What to produce. Among the entries that follow, tally the lines with the string "objects". Give no more than the number.

Excerpted records.
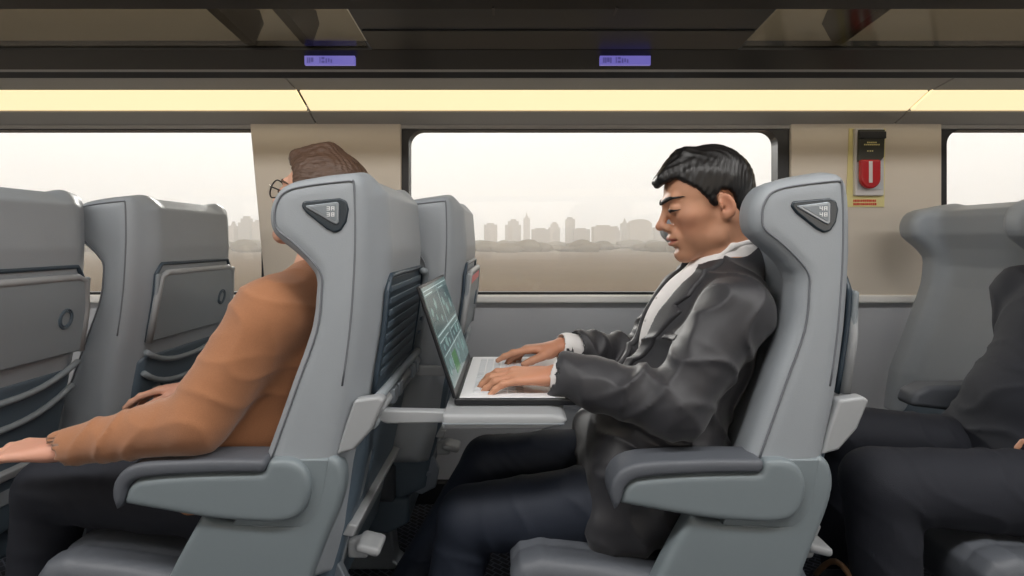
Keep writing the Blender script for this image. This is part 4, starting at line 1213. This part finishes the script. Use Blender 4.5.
def sweater():
    s = Sdf()
    s.ell((-.478, 1.19, .80), (.118, .172, .185), R=rot('Y', 20))
    s.ell((-.435, 1.19, .885), (.070, .150, .070), k=.06)
    s.ell((-.545, 1.19, .64), (.135, .175, .14), k=.06, R=rot('Y', 12))
    s.box((-.56, 1.19, .53), (.13, .175, .08), .07, k=.05)
    s.cap((-.392, 1.19, .972), (-.41, 1.19, .94), .064, .074, k=.03)
    for sd, q in (('n', -1), ('f', 1)):
        sh, el, wr = J['sh_'+sd], J['el_'+sd], J['wr_'+sd]
        s.cap((-.42, 1.19 + q*.05, .935), sh + (0, 0, .002), .045, .064, k=.04)
        s.cap(sh, el, .070, .060, k=.03); s.cap(el, wr, .058, .033, k=.015)
        u = (wr-el)/np.linalg.norm(wr-el); s.cap(wr - u*.004, wr + u*.1, .028, .034, k=.003, op='-')
    s.cap((-.385, 1.19, 1.02), (-.395, 1.19, .975), .055, .052, k=.008, op='-')
    def post(P_, d):
        f = np.zeros(len(P_))
        for sd in 'nf':
            sh, el, wr = J['sh_'+sd], J['el_'+sd], J['wr_'+sd]
            f += .0060*ridges(P_, (wr-el) + _a((0, 0, .12)), 55, .6, .6)*gau(P_, el*.45 + wr*.55, .10)
            f += .0050*ridges(P_, (el-sh) + _a((.1, 0, 0)), 44, 2.1, .6)*gau(P_, el*.6 + sh*.4, .08)
            f += .0055*ridges(P_, (1, 0, -.2), 44, 1.1, .5)*gau(P_, sh + (.05, 0, -.05), .07)
        f += .003*ridges(P_, (.6, 0, 1), 34, 3.0, .9)
        return d - f + .002
    s.post = post
    return s
sw = sdf_obj('sweater', sweater(), .0045, 'sweater', root2, origin=o2)
cl = Sdf()
cl.cap((-.383, 1.19, .992), (-.395, 1.19, .965), .0615, .066); cl.cap((-.36, 1.19, 1.06), (-.41, 1.19, .93), .053, .055, k=.003, op='-')
sdf_obj('collar', cl, .004, 'hair_brown', sw, origin=o2)
sdf_obj('trousers', trousers(J), .006, 'navy', root2, origin=o2); shoes(J, root2, o2)
# eyeglasses
G = lambda v: HR2 @ (_a(v)*hs2) + hc2
eg = empty('eyeglasses', tuple(G((.1, 0, 0))), 'thin dark round-rimmed eyeglasses on the man in the sweater', 'glasses'); eo = G((.1, 0, 0))
for y in (-1, 1):
    MB().tube([G((.104 - .006*abs(math.cos(a)), y*.034 + .024*math.cos(a), .0 + .021*math.sin(a))) - eo for a in [2*PI*k/28 for k in range(28)]], .0016, 6, closed=True).build('rim', 'black', eg, smooth=True)
    pp = [G((.103, y*.034 + .0235*math.cos(a), .0205*math.sin(a))) - eo for a in [2*PI*k/28 for k in range(28)]]
    mesh_obj('lens', pp + [p + HR2[:, 0]*.001 for p in pp], [tuple(range(28)), tuple(range(55, 27, -1))] + [(k, (k+1) % 28, (k+1) % 28+28, k+28) for k in range(28)], 'lens', eg)
    MB().tube([G(q) - eo for q in ((.100, y*.058, .004), (.090, y*.072, .006), (.03, y*.080, .004), (-.015, y*.082, .002), (-.035, y*.080, -.02))], .0016, 6).build('temple', 'black', eg, smooth=True)
MB().tube([G(q) - eo for q in ((.104, -.010, .004), (.108, 0, .008), (.104, .010, .004))], .0015, 6).build('bridge', 'black', eg, smooth=True)

# =============== the passenger in the row behind, cut by the picture's edge
D = _a((.873, 0, 0)); J = {k: v + D for k, v in JA.items()}
J.update(kn_n=_a((.745, 1.08, .535)), an_n=_a((.775, 1.08, .10)), toe_n=_a((.65, 1.08, .05)), kn_f=_a((.80, 1.30, .555)), an_f=_a((.83, 1.30, .10)), toe_f=_a((.70, 1.30, .05)),
         el_n=_a((1.35, .99, .72)), wr_n=_a((1.22, 1.08, .655)), el_f=_a((1.35, 1.40, .72)), wr_f=_a((1.30, 1.28, .655)), hip_n=_a((1.20, 1.10, .50)), hip_f=_a((1.20, 1.28, .50)))
spec3 = dict(base=(1.2, 1.19, 0), label='seated person in dark navy clothes behind the suited man, knees at the right edge', head=(.449+.873, 1.19, 1.112), headR=frame_from(0, 5), hs=1.05, J=J, skin=SK1, hairmat='hair_black',
             hand_n=((-1, .15, -.15), (0, .1, -1), (0, 1, 0), relax, .95, (.4, .1)), hand_f=((-1, -.15, -.15), (0, -.1, -1), (0, -1, 0), relax, .95, (.4, .1)), h=.005)
root3, J3, hl3, o3, hs3, HR3, hc3 = make_person(spec3)
hair_obj(root3, o3, hs3, HR3, hc3, hairout, 'hair_black', .015, .008, h=.005)
def coat():
    s = Sdf(); D_ = .873
    s.ell((.405+D_, 1.19, .80), (.118, .172, .185), R=rot('Y', 20)); s.ell((.455+D_, 1.19, .885), (.07, .155, .07), k=.06)
    s.ell((.33+D_, 1.19, .64), (.135, .178, .14), k=.06, R=rot('Y', 12)); s.box((.31+D_, 1.19, .53), (.13, .18, .09), .07, k=.05)
    s.cap((.49+D_, 1.19, .965), (.47+D_, 1.19, .93), .064, .075, k=.03)
    for sd, q in (('n', -1), ('f', 1)):
        sh, el, wr = J['sh_'+sd], J['el_'+sd], J['wr_'+sd]
        s.cap((.46+D_, 1.19 + q*.05, .935), sh, .045, .066, k=.04); s.cap(sh, el, .070, .060, k=.03); s.cap(el, wr, .058, .038, k=.015)
        u = (wr-el)/np.linalg.norm(wr-el); s.cap(wr - u*.004, wr + u*.1, .030, .036, k=.003, op='-')
    s.cap((.49+D_, 1.19, 1.02), (.475+D_, 1.19, .965), .056, .052, k=.01, op='-')
    s.post = lambda P_, d: d - .004*ridges(P_, (.6, .2, 1), 36, 3.0, .9)
    return s
sdf_obj('coat', coat(), .006, 'navy', root3, origin=o3)
sdf_obj('trousers', trousers(J, 1.0, (.090, .072, .056)), .0055, 'navy', root3, origin=o3); shoes(J, root3, o3)

# =============== laptop
ly0, ly1 = 1.030, 1.392; hx = -.112; lz = TRAYZ
lp = empty('laptop', (hx, (ly0+ly1)/2, lz), 'open laptop with white keyboard deck and dark green map charts on its screen', 'laptop')
yo = (ly0+ly1)/2
def LB(x0, x1, y0, y1, z0, z1): return MB().box(x0-hx, x1-hx, y0-yo, y1-yo, z0-lz, z1-lz)
LB(hx, hx+.238, ly0, ly1, lz+.001, lz+.015).build('base', 'lap_black', lp, bevel=.004, seg=3)
LB(hx+.010, hx+.236, ly0+.003, ly1-.003, lz+.0145, lz+.0172).build('deck', 'lap_white', lp, bevel=.0012)
ky = MB()
for r in range(6):
    x0 = hx + .034 + r*.0175; n = 15 if r < 5 else 9
    y = ly0 + .030
    for c in range(n):
        wd = (ly1-ly0-.06)/15 if r < 5 else (ly1-ly0-.06)/15*(7 if c == 4 else 1)
        ky.box(x0-hx, x0+.0145-hx, y+.001-yo, y+wd-.002-yo, .0172, .0188); y += wd
ky.build('keyboard', 'key', lp, bevel=.0006)
LB(hx+.155, hx+.222, ly0+.12, ly0+.24, lz+.0170, lz+.0176).build('touchpad', 'key', lp)
sc = empty('lid_pivot_tmp', (0, 0, 0)); bpy.data.objects.remove(sc)
tilt = math.atan2(.068, .205); LL = .228
def LS(u0, u1, v0, v1, d0, d1, mb=None):       # u along y, v up the lid, d outwards from the glass (towards the user)
    mb = mb or MB(); ex = _a((-math.sin(tilt), 0, math.cos(tilt))); en = _a((math.cos(tilt), 0, math.sin(tilt))); b0 = _a((.004, 0, .016)); v = []
    for d in (d0, d1):
        for (u, w) in ((u0, v0), (u1, v0), (u1, v1), (u0, v1)): v.append(b0 + ex*w + en*d + _a((0, u - yo, 0)))
    return mb.add(v, [(0,3,2,1), (4,5,6,7), (0,1,5,4), (1,2,6,5), (2,3,7,6), (3,0,4,7)])
lid = LS(ly0, ly1, 0, LL, -.007, 0).build('lid', 'lap_black', lp, bevel=.002)
M['scr'] = mat('screen_glow', rgb(20, 30, 32), .15, emit=rgb(84, 106, 104), estr=.8)
M['scr_l'] = mat('screen_map', rgb(20, 30, 32), .2, emit=rgb(112, 142, 138), estr=.8)
M['scr_w'] = mat('screen_line', rgb(40, 50, 52), .2, emit=rgb(170, 190, 190), estr=.85)
M['scr_g'] = mat('screen_green', rgb(20, 50, 20), .2, emit=rgb(66, 120, 70), estr=.6)
M['scr_d'] = mat('screen_dark', rgb(10, 18, 22), .2, emit=rgb(52, 76, 78), estr=.8)
scr = LS(ly0+.008, ly1-.008, .016, LL-.006, .0001, .0008).build('screen', 'scr', lid)
sw_, sh_ = (ly1-ly0-.016), LL-.022
U = lambda u: ly0 + .008 + u*sw_
V_ = lambda v: .016 + v*sh_
mb = MB()
for (a, b10, c, d) in ((.02,.98,.955,.965), (.02,.98,.50,.512), (.50,.506,.02,.95), (.02,.40,.44,.446), (.55,.95,.44,.446), (.03,.3,.915,.925), (.55,.8,.915,.925), (.03,.97,.30,.306), (.24,.244,.02,.30), (.74,.744,.02,.30)): LS(U(a), U(b10), V_(c), V_(d), .0009, .0011, mb)
mb.build('screen_lines', 'scr_w', scr)
mb = MB()
for (a, b10, c, d) in ((.02,.48,.53,.90), (.52,.97,.53,.90), (.02,.48,.32,.43), (.52,.97,.32,.43)): LS(U(a), U(b10), V_(c), V_(d), .0008, .0009, mb)
mb.build('screen_panels', 'scr_d', scr)
mb = MB(); LS(U(.26), U(.44), V_(.04), V_(.25), .0009, .0011, mb).build('green_chart', 'scr_g', scr)
rr_ = random.Random(11); mb = MB()
for (u0, v0) in ((.10,.74), (.20,.66), (.27,.78), (.36,.62), (.60,.76), (.68,.65), (.78,.80), (.88,.68), (.12,.37), (.25,.39), (.36,.36), (.62,.37), (.76,.39), (.88,.36), (.08,.14), (.16,.2), (.55,.15), (.62,.22), (.84,.16)):
    n = 11; R_ = rr_.uniform(.025, .05); sc_ = 1.4
    pl = [(u0 + R_*rr_.uniform(.5, 1.25)*math.cos(2*PI*k/n), v0 + R_*sc_*rr_.uniform(.5, 1.25)*math.sin(2*PI*k/n)) for k in range(n)]
    ex = _a((-math.sin(tilt), 0, math.cos(tilt))); en = _a((math.cos(tilt), 0, math.sin(tilt))); b0 = _a((.004, 0, .016))
    v = [b0 + ex*V_(q) + en*d + _a((0, U(p) - yo, 0)) for d in (.0009, .0012) for p, q in pl]
    mb = MB(); mb.add(v, [tuple(range(n)), tuple(range(2*n-1, n-1, -1))] + [(k, (k+1) % n, (k+1) % n+n, k+n) for k in range(n)])
    mb.build('screen_map', 'scr_l', scr)

# =============== tote bag on the floor behind the suited man's seat
tb = empty('tote_bag', (.74, 1.12, 0), 'dark tote bag with a tan strap on the floor behind the suited man', 'bag')
MB().prism([(-.07, 0), (.07, 0), (.055, .27), (-.055, .27)], -.15, .12).build('bag_body', 'navy', tb, bevel=.015, seg=3)
for x in (-.045, .045):
    MB().tube([(x, -.10 + .2*q/10, .26 + .085*math.sin(PI*q/10)) for q in range(11)], .006, 8).build('strap', 'brown', tb, smooth=True)
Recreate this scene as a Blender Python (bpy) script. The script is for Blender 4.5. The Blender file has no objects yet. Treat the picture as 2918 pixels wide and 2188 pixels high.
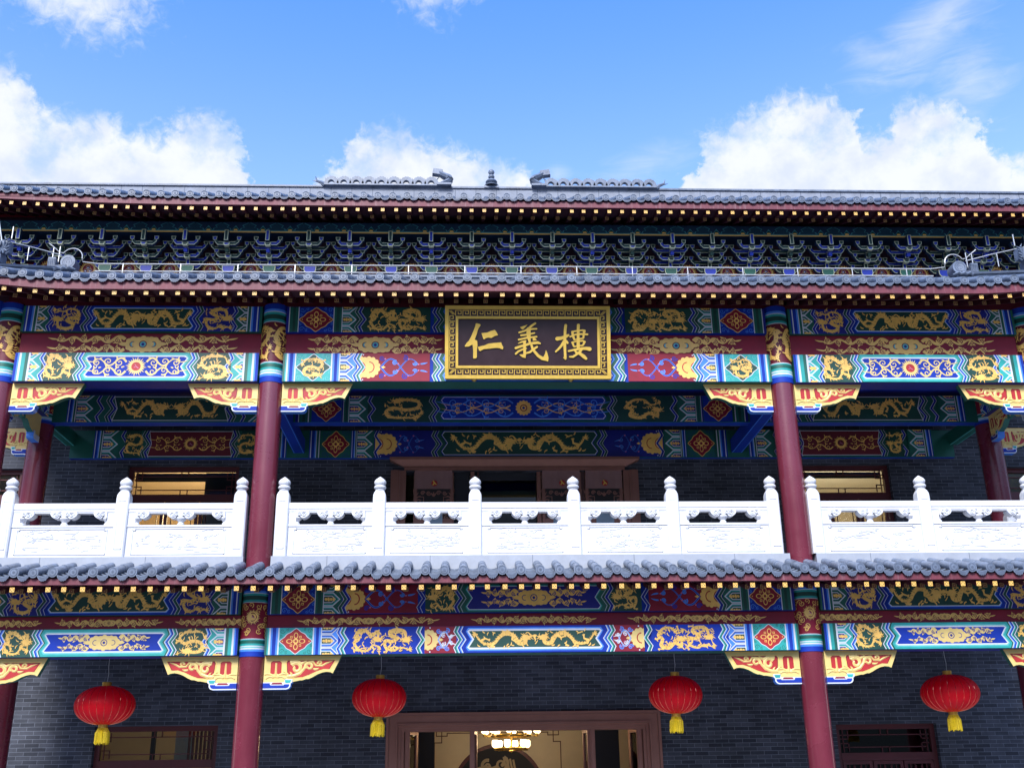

Solution to this exercise. 2